--- Begin Stored records ---
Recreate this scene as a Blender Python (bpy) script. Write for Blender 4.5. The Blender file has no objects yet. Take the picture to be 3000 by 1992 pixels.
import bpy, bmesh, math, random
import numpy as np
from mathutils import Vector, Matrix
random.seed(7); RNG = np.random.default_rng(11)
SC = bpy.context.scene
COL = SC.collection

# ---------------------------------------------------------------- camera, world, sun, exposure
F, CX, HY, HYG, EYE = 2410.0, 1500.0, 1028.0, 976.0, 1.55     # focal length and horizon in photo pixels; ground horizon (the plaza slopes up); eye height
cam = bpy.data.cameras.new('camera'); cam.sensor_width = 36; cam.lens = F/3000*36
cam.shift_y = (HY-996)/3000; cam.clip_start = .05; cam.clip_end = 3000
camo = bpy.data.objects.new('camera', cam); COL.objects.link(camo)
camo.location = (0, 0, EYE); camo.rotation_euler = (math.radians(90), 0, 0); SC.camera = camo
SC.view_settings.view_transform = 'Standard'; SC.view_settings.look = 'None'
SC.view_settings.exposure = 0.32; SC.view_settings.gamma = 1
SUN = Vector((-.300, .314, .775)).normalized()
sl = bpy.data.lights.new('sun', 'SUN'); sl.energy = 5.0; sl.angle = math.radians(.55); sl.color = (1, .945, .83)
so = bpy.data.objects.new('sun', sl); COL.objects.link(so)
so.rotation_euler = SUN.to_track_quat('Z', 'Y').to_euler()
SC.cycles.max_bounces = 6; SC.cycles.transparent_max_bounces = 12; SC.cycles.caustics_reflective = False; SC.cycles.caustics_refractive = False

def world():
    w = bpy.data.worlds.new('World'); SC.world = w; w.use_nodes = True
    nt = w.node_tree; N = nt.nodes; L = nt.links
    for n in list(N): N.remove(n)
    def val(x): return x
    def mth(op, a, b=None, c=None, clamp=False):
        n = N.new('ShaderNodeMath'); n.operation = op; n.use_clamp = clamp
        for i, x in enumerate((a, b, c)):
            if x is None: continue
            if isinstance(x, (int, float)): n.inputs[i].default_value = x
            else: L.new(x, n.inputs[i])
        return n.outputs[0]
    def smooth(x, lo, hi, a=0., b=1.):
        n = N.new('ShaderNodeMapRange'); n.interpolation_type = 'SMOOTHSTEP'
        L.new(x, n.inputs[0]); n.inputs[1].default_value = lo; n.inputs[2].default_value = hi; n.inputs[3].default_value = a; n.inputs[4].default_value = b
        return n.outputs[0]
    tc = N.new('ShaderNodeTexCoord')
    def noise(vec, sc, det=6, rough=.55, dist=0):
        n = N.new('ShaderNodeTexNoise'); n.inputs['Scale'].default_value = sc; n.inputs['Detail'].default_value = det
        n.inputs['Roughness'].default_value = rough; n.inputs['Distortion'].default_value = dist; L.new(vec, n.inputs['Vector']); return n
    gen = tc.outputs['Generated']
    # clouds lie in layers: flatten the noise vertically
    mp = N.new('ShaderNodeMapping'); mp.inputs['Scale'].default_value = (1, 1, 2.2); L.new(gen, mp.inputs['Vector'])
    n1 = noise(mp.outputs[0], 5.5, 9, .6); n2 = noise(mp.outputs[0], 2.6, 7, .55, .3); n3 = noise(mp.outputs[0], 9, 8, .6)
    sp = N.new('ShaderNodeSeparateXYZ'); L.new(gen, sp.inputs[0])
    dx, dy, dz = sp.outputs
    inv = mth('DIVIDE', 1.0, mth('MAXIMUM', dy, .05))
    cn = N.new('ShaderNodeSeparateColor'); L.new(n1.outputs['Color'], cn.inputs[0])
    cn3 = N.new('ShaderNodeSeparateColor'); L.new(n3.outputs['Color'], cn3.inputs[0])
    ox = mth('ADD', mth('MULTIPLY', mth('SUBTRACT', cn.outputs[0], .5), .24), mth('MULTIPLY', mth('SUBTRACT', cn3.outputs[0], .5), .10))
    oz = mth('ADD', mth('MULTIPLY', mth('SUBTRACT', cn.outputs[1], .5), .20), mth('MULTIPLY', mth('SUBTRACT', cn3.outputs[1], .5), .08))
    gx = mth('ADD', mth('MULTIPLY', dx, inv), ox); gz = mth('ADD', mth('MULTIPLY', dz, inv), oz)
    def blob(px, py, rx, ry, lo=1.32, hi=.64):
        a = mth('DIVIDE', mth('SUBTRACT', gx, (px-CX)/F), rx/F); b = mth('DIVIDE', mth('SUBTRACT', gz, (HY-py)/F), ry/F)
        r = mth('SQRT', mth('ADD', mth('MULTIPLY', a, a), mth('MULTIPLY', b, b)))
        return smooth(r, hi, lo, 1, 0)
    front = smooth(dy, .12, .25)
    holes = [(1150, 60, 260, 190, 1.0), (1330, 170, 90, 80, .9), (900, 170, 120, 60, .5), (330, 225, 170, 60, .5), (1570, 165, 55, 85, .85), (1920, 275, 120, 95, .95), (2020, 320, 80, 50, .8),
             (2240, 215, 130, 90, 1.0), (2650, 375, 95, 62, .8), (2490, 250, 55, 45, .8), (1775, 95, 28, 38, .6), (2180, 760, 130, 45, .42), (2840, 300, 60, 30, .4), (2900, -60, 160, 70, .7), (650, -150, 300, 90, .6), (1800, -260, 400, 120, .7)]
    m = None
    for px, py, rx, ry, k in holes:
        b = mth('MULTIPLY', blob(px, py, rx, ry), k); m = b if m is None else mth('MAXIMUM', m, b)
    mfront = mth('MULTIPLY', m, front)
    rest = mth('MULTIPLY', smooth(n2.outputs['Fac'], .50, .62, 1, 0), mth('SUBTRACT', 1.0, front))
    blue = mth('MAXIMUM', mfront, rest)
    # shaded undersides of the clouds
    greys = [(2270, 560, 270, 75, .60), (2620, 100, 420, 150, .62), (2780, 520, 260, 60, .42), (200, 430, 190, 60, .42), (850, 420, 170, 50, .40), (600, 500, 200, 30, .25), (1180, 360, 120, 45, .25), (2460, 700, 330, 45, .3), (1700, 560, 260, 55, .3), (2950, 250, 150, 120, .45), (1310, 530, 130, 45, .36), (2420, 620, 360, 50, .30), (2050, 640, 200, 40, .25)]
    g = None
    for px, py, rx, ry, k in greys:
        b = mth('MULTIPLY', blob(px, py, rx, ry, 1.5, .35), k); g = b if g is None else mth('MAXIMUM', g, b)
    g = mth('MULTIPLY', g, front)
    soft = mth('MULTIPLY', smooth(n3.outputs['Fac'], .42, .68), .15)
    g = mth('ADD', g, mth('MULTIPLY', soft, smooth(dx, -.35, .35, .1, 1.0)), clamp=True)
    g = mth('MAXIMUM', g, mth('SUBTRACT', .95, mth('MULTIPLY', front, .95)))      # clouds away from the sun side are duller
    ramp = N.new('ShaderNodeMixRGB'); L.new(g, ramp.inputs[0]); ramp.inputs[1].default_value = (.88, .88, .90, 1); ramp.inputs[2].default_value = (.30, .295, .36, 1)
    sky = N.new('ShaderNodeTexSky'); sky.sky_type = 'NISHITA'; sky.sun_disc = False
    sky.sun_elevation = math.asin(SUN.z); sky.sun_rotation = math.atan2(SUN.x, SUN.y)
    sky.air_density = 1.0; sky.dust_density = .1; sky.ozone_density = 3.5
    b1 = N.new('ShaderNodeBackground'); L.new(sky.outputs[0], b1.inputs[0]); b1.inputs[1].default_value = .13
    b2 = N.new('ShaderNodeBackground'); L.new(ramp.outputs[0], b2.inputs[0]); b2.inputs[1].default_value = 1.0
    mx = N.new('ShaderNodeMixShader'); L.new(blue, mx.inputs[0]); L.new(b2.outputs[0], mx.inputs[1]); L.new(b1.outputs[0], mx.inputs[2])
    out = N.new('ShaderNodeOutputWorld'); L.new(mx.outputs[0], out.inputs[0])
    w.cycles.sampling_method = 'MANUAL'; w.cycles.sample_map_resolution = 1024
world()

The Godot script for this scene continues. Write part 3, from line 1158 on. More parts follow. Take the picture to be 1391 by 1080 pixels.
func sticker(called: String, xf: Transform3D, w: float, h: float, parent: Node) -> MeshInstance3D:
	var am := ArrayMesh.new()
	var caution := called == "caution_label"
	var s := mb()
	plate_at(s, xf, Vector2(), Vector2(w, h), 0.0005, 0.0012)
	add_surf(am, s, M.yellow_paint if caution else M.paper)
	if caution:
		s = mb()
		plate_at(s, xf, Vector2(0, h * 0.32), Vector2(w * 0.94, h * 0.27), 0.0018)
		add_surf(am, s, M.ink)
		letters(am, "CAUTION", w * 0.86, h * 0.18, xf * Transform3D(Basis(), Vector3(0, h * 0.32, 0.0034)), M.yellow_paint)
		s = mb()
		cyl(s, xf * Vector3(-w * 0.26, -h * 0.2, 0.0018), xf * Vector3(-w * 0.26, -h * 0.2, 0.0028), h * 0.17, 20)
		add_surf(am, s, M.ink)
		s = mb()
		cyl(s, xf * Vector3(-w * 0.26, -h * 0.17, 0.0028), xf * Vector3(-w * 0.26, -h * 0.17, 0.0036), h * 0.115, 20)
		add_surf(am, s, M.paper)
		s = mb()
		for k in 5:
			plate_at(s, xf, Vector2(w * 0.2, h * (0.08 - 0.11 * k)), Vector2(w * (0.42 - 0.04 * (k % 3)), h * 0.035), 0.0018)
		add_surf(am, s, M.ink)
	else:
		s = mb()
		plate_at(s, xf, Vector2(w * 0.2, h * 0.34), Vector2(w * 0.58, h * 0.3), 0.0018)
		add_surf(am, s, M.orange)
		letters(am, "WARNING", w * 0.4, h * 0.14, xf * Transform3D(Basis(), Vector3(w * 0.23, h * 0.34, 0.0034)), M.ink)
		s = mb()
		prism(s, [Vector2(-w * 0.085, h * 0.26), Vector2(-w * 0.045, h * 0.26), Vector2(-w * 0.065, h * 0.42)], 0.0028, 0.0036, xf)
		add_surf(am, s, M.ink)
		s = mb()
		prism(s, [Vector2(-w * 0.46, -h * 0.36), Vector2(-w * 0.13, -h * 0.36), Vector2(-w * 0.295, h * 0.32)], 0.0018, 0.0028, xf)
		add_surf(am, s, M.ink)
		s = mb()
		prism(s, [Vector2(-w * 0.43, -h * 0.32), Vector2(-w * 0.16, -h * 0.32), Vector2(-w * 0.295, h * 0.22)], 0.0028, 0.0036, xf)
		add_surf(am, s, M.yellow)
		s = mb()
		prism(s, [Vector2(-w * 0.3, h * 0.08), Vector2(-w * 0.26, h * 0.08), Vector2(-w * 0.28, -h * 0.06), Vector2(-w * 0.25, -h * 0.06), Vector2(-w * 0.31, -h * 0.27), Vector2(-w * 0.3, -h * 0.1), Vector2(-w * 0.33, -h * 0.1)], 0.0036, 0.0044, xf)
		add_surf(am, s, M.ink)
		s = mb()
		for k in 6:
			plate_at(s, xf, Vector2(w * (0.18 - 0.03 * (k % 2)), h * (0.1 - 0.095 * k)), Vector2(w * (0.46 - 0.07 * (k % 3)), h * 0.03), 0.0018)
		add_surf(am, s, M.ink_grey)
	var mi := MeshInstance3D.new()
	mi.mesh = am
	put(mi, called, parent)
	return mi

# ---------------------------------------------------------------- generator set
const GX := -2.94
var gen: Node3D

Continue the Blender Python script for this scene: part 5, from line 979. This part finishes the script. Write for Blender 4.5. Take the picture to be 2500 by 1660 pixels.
--- End Stored records ---
Directions: Repeat word for word every line from the start of the entries to the line holding "SC.cycles.max_bounces = 6;", inclusive, and nothing else.

Reply to the exercise:
Recreate this scene as a Blender Python (bpy) script. Write for Blender 4.5. The Blender file has no objects yet. Take the picture to be 3000 by 1992 pixels.
import bpy, bmesh, math, random
import numpy as np
from mathutils import Vector, Matrix
random.seed(7); RNG = np.random.default_rng(11)
SC = bpy.context.scene
COL = SC.collection

# ---------------------------------------------------------------- camera, world, sun, exposure
F, CX, HY, HYG, EYE = 2410.0, 1500.0, 1028.0, 976.0, 1.55     # focal length and horizon in photo pixels; ground horizon (the plaza slopes up); eye height
cam = bpy.data.cameras.new('camera'); cam.sensor_width = 36; cam.lens = F/3000*36
cam.shift_y = (HY-996)/3000; cam.clip_start = .05; cam.clip_end = 3000
camo = bpy.data.objects.new('camera', cam); COL.objects.link(camo)
camo.location = (0, 0, EYE); camo.rotation_euler = (math.radians(90), 0, 0); SC.camera = camo
SC.view_settings.view_transform = 'Standard'; SC.view_settings.look = 'None'
SC.view_settings.exposure = 0.32; SC.view_settings.gamma = 1
SUN = Vector((-.300, .314, .775)).normalized()
sl = bpy.data.lights.new('sun', 'SUN'); sl.energy = 5.0; sl.angle = math.radians(.55); sl.color = (1, .945, .83)
so = bpy.data.objects.new('sun', sl); COL.objects.link(so)
so.rotation_euler = SUN.to_track_quat('Z', 'Y').to_euler()
SC.cycles.max_bounces = 6; SC.cycles.transparent_max_bounces = 12; SC.cycles.caustics_reflective = False; SC.cycles.caustics_refractive = False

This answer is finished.